RE-ENACTING THE ARTIST - THE "EXPRESSION" PLAYER-PIANO.

The concept of a mechanically operated piano which has the inherent capability of playing not just mechanically, but with all the nuance that the human artist can put into his playing, is one that intrigued many an early-day inventor in this field. The honours for first having succeeded in this field go not to the Amercians but to the Germans. Shortly after the turn of the century,machines capable of actually reproducing the expression of the human artist were marketed.

The Welte organisation of Freiburg, Germany, which was started by Michael Welte in the first half of the 19th century, made the Welte-Mignon expression piano, and by 1905, the company was getting various composers and pianists of the day to sit down and record paper rolls which would have punched into them in the process, not only perforations recording the notes played, but additional perforations to record that artist's expression in his interpretation of the piece played!

As the years went on, practically all the great artists of the day, recorded at one time or another for Welte, and many of these interpretations were later adapted for American-made machines of other types. But not only were the pianos capable of playing back these expression rolls exceedingly costly, in terms of the average person's income, but the rolls themselves also had staggering price tags! The 1912 Welte-Mignon Roll Catalogue contained a listing of rolls costing $10, $15 and up to $17 each, and some costing much more! This became an expensive exercise when some of the compositions had to be issued in two or three roll sets ,owing to their length.

After The Great War, the Steinway Duo-Art Pianola was introduced as result of a contract which had been made between the Aeolian Corporation and the Steinway Company in 1909. Aeolian purchased pianos in extended cases from Steinway, and then proceeded to instal their newly-perfected Duo-Art mechanism in them. Many Steinway models also, were made in special art cases with much ornate woodwork. As it was, the least costly of any of the models produced was around $4500, which was a considerable pricetag even in those hectic times.

Not to be outdone by the Aeolian Company, the American Piano Company produced its own expression mechanism and called it The Ampico. The Company chose to introduce their machine to the public through a formal demonstration held at the Hotel Biltmore in New York City in 1916. Leopold Godowsky was the demonstrating pianist. He played certain pieces himself and then let the Ampico alone repeat his work by playing pre-recorded rolls - a performance designed to convince even the most sceptical of the true capabilities of this expression piano in reinterpreting the efforts of the artist!

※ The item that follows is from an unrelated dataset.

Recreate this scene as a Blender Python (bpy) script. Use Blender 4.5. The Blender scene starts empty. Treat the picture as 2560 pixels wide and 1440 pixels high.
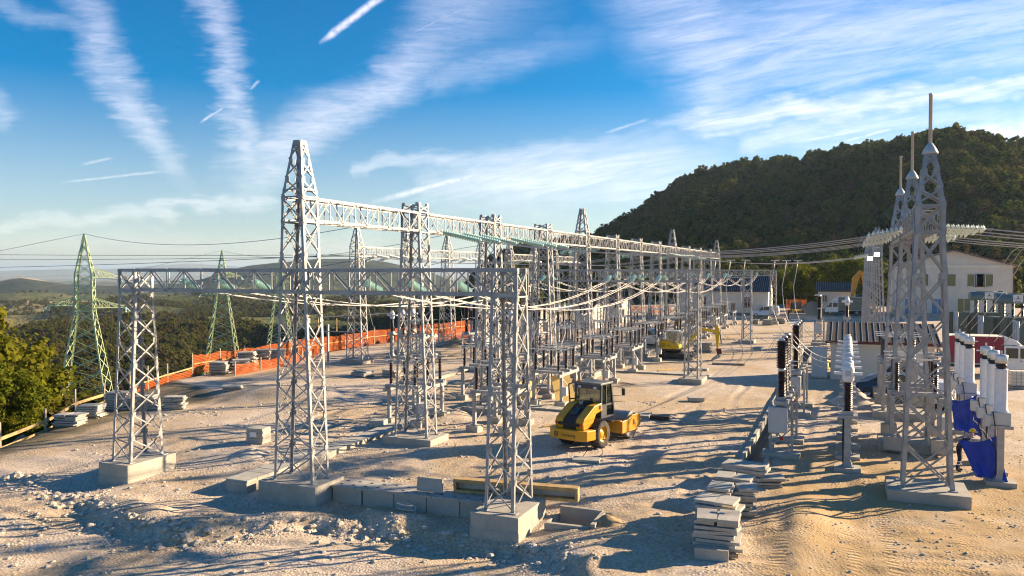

It was, in fact, a rather routine thing for companies selling player-pianos to stage demonstrations of this nature, and they were done all over the country, at one time or an other, with various artists participating. Some of these were solo affairs, some with more than one artist being involved,and often a whole orchestra was accompanied by a player-piano "untouched by human hands" during the performance.

In Sydney, Mastertouch offered concerts in the E.F.Wilks' showrooms in Castlereagh Street. Often quite well-known artists such as Elsie Akland,Clara Butt, William Beattie, and David Craven would concertise accompanied by George Horton or Eric Foote at the player-piano. "Accompaniment" rolls were also produced to allow instrumentalists to perform. These concerts were elaborate affairs with invitations and programmes printed for each occasion.

Both the German and the American expression systems had very secretive and elaborate techniques used to make the first take of the artist's recording. In Australia, Mastertouch offered "standardised" expression roll recordings only. In these, the editing artist, usually Edith Pardey or Lettie Keyes, coded the expression manually up the sides of the master. (This system used four gradations of vacuum to immitate the artist's touch, which could be further enhanced by the fact that the "soft" pedal or sostenuto rail was divided into two, allowing a subdued bass or treble.) Trial rolls were cut and played and replayed on the Gulbransen recording-piano until the editor was satisfied with the results of her effort.(As Paderewski had said,"the roll plays the way I would like to play!") These expression rolls were distinguished from the ordinary rolls by the prefix "E" in front of their catalogue number. Because of the great amount of effort and waste of materials involved in the manufacture of this series of rolls, the production of any new titles was halted during the Depression. Existing titles continued to be offered until the beginning of the war, however.

All the makers of expression pianos plugged hard at two items in their advertising campaigns: the fact that they were used and enjoyed by prominent, wealthy people; and secondly because of the fidelity of their performance this type of piano could be used in schools of music as a definite aid to teaching. Of course, the prominent wealthy citizens quickly moved on to the next craze if their fortune survived the Depression and the development of high fidelity electric phonograph recording sadly made the use of expression pianos in the music academies redundant.

These expression player-pianos, however, where they remain operational, are historically very significant, as often they are the only means for today's generation to hear the performances of some of the musical giants from the turn of the century. Saint-Saens for example, while he recorded for Welte, never made a phonograph recording! Today these "reproducing" player-piano performances are being used to produce CD's to delight a whole new audience of today's young, who often do not even know what a player-piano is.